No, it’s not your imagination: There really are fewer chips in that bag you just opened.

A lighter bag of chips than the one you bought a few months ago may not set off alarm bells, but shrinkflation (when a business makes a product smaller to offset the increasing costs it requires to manufacture it) diminishes many products consumers buy every day.

Corporations argue that they’re using shrinkflation in response to soaring inflation and it’s in the best interest of consumers, but those making the purchases aren’t so convinced. Smaller portion sizes mean consumers are getting less bang for their buck—all while corporations continue to reap record profits.

What’s Causing Shrinkflation?

As inflation and supply-chain issues continue to ravage the U.S. and global economy, businesses’ manufacturing costs are trending upward. Rather than raise their prices, they’re shrinking their products instead.

This way, they can continue to sell products at the same price, although they’re usually in smaller portions.

Despite consumers feeling unfairly duped by companies, shrinkflation is completely legal—as long as companies clearly mark their products with an accurate weight to which consumers can compare the overall price.

Things you buy every day have already been hit by shrinkflation, including:

  • Cottonelle mega roll toilet paper used to have 340 sheets per roll; now, they’re down to 312 sheets.
  • A bag of Doritos has shrunk from 9.75 ounces to 9.25 ounces, averaging five fewer chips per bag.
  • One bottle of Aleve has gone from 100 caplets to 90 caplets.

Businesses say that shrinkflation is the better alternative to increasing the price of the product. In doing so, they argue that customers would be unhappy with more expensive goods.

“We took just a little bit out of the bag so we can give you the same price and you can keep enjoying your chips,” a Frito-Lay representative told Quartz while explaining the Dorito downsize. PepsiCo, the parent company of Frito-Lay, reported a 12.9% net revenue growth for 2021—and despite inflation, still predicts a 6% revenue growth for this year.

How Shrinkflation Affects You

You might not notice shrinkflation at first. Maybe a few fewer chips in your bag doesn’t bother you. But the reality is that you’re paying the same price for less of an item—a maddening reality for consumers already struggling with increased costs from overall inflation.

“It’s safe to say that as much as consumers don’t like inflation—they are more adverse to shrinkflation,” says Matt Pavich, senior director of retail innovation at Revionics, a price optimization software tool for businesses. “Inflation feels transparent and consumers are used to prices fluctuating due to channel, retailer, promotions, etc. but inherently don’t like it when one package once worked for their recipe and now they need to buy two.”
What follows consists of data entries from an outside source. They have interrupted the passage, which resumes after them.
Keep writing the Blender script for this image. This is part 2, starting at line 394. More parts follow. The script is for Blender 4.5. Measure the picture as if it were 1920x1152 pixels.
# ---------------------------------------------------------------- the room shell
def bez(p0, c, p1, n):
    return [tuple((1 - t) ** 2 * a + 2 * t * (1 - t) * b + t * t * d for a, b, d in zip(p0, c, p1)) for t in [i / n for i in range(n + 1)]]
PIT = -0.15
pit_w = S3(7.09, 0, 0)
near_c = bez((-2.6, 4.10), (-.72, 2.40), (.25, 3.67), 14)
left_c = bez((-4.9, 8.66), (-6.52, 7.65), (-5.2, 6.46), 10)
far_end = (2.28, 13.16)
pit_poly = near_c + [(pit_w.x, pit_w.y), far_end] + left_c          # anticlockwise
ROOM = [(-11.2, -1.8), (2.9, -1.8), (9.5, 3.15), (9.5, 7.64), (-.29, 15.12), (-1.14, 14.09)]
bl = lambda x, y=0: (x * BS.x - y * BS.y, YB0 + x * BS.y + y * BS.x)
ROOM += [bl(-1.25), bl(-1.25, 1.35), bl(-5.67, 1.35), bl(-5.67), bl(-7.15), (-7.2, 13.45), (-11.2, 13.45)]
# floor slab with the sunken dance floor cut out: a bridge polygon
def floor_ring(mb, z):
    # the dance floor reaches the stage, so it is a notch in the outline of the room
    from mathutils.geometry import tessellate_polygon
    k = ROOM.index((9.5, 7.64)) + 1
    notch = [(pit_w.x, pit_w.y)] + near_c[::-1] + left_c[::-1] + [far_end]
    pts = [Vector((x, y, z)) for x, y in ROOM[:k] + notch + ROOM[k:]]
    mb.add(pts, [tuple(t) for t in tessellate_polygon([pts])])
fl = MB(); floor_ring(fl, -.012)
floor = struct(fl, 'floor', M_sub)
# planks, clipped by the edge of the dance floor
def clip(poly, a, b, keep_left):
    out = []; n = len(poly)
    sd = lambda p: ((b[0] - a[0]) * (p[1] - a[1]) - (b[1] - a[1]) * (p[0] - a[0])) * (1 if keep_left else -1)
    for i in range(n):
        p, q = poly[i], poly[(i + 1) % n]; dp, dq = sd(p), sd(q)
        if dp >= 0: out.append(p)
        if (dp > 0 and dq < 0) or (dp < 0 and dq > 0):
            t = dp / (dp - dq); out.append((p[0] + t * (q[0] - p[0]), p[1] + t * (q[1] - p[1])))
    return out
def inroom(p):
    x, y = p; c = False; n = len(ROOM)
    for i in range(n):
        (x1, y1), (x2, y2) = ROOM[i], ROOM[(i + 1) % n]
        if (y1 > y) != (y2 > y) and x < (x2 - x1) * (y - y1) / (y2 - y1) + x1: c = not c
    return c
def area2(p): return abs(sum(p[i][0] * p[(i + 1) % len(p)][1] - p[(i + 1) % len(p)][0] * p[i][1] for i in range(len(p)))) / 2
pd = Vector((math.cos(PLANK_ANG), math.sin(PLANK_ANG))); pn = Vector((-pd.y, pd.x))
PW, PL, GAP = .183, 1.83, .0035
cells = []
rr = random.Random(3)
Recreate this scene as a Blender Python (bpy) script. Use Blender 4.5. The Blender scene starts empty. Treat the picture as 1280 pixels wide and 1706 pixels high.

Some consumers say shrinkflation is a sneaky strategy because businesses use the same packaging but give customers less, arguing that it’s an attempt to deceive them. There’s an entire subreddit dedicated to posts that point out smaller portion sizes of popular products, with many users airing their grievances over the practice.

One marketing expert offers a different perspective. Utpal Dholakia, professor of marketing at Rice University, argues that product weight fluctuations happen all the time as companies conduct consumer research and adjust product lines to maximize sales and profitability. Dholakia says brands aren’t being sneaky and taking advantage of customers just because their product downsizing is now tied to inflation—it’s something they do all the time.

However, with consumers’ wallets already maxed out with inflationary price increases across the board, shrinkflation—no matter why it happens—remains a sore point for shoppers.

How You Can Avoid Shrinkflation

There is one way you can avoid shrinkflation: Paying attention to the unit price of what you’re buying.

According to Dholakia, brands usually don’t downsize all of their items simultaneously; consumers are still able to get a good deal if they buy a variation of the product, usually a larger one, that wasn’t downsized.

He gives the example of a 9.25-ounce package being shrunk down to 8.75 ounces while keeping the price of $3.05 the same. The downsizing means the price per ounce increases to 35 cents. The same brand offers a 14-ounce package for $4.31, and leaves the size and price unchanged. The large variation only costs 30 cents per ounce.

Aside from doing the math on the price per unit of your favorite products, you can also avoid shrinkflation by buying whole foods, rather than pre-packaged products, which are usually less susceptible to shrinkage.

And while you may feel strong loyalty to a particular brand or product, shrinkflation may push you to be open to other brands, typically generic, that offer a similar product but at the value you previously received.